■ WHAT THE TASK REQUIRES:
Copy every line of the following data that includes the string "scene".
-- begin --
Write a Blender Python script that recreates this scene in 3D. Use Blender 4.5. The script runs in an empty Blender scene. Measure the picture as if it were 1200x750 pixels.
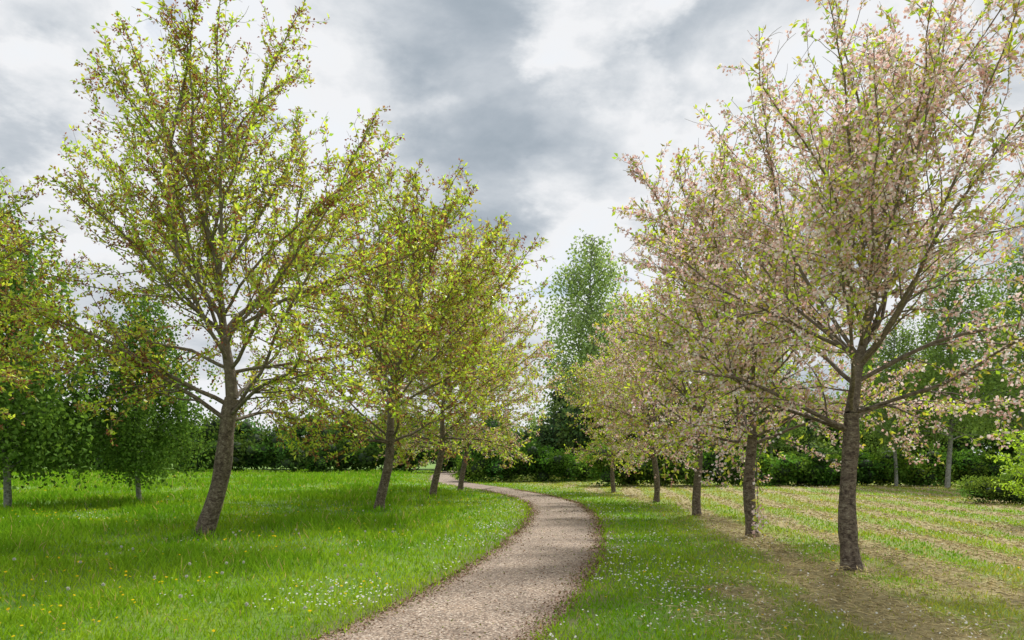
import bpy, math, numpy as np, bmesh
from mathutils import Vector, Matrix
rng = np.random.default_rng(11)
scene = bpy.context.scene
F = 850.0; HY = 535.0; CH = 1.6
def WX(px, Y): return (px-600)/F*Y
def WZ(py, Y): return CH+(HY-py)/F*Y

# ------------------------------------------------------------ helpers
def nrm(v): return v/np.maximum(np.linalg.norm(v, axis=-1, keepdims=True), 1e-9)
_lat = np.random.default_rng(3).random((257, 257))
def vnoise(x, y, seed=0):
    x = np.asarray(x, float)+seed*17.3+1000; y = np.asarray(y, float)+seed*9.1+1000
    xi = np.floor(x).astype(int); yi = np.floor(y).astype(int)
    fx = x-xi; fy = y-yi; fx = fx*fx*(3-2*fx); fy = fy*fy*(3-2*fy)
    a = _lat[xi % 256, yi % 256]; b = _lat[(xi+1) % 256, yi % 256]
    c = _lat[xi % 256, (yi+1) % 256]; d = _lat[(xi+1) % 256, (yi+1) % 256]
    return (a*(1-fx)+b*fx)*(1-fy)+(c*(1-fx)+d*fx)*fy
def fbm(x, y, seed=0): return .55*vnoise(x, y, seed)+.3*vnoise(x*2.1, y*2.1, seed+1)+.15*vnoise(x*4.3, y*4.3, seed+2)
def sstep(a, b, x):
    t = np.clip((x-a)/(b-a), 0, 1); return t*t*(3-2*t)

class Acc:
    def __init__(s): s.V = []; s.F = []; s.C = []; s.n = 0
    def add(s, V, Fc, C=None):
        s.V.append(V); s.F.append(Fc+s.n)
        if C is not None: s.C.append(C)
        s.n += len(V)
def mesh_from(name, acc, mat, smooth=False):
    V = np.concatenate(acc.V).astype(np.float32); Fc = np.concatenate(acc.F).astype(np.int32)
    k = Fc.shape[1]; m = bpy.data.meshes.new(name)
    m.vertices.add(len(V)); m.vertices.foreach_set('co', V.ravel())
    m.loops.add(Fc.size); m.loops.foreach_set('vertex_index', Fc.ravel())
    m.polygons.add(len(Fc)); m.polygons.foreach_set('loop_start', np.arange(0, Fc.size, k, dtype=np.int32))
    m.polygons.foreach_set('loop_total', np.full(len(Fc), k, dtype=np.int32))
    if smooth: m.polygons.foreach_set('use_smooth', np.ones(len(Fc), dtype=bool))
    if acc.C:
        C = np.concatenate(acc.C); C = np.concatenate([C, np.ones((len(C), 1))], 1).astype(np.float32)
        a = m.color_attributes.new('Col', 'FLOAT_COLOR', 'POINT'); a.data.foreach_set('color', C.ravel())
    m.materials.append(mat); m.update(calc_edges=True); m.validate()
    return m
def obj(name, data, parent=None, loc=(0, 0, 0), rotz=0, sc=1):
    o = bpy.data.objects.new(name, data); scene.collection.objects.link(o)
    o.location = loc; o.rotation_euler = (0, 0, rotz); o.scale = (sc,)*3
    if parent: o.parent = parent
    return o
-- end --
■ EXERCISE RESULT:
Write a Blender Python script that recreates this scene in 3D. Use Blender 4.5. The script runs in an empty Blender scene. Measure the picture as if it were 1200x750 pixels.
scene = bpy.context.scene
    o = bpy.data.objects.new(name, data); scene.collection.objects.link(o)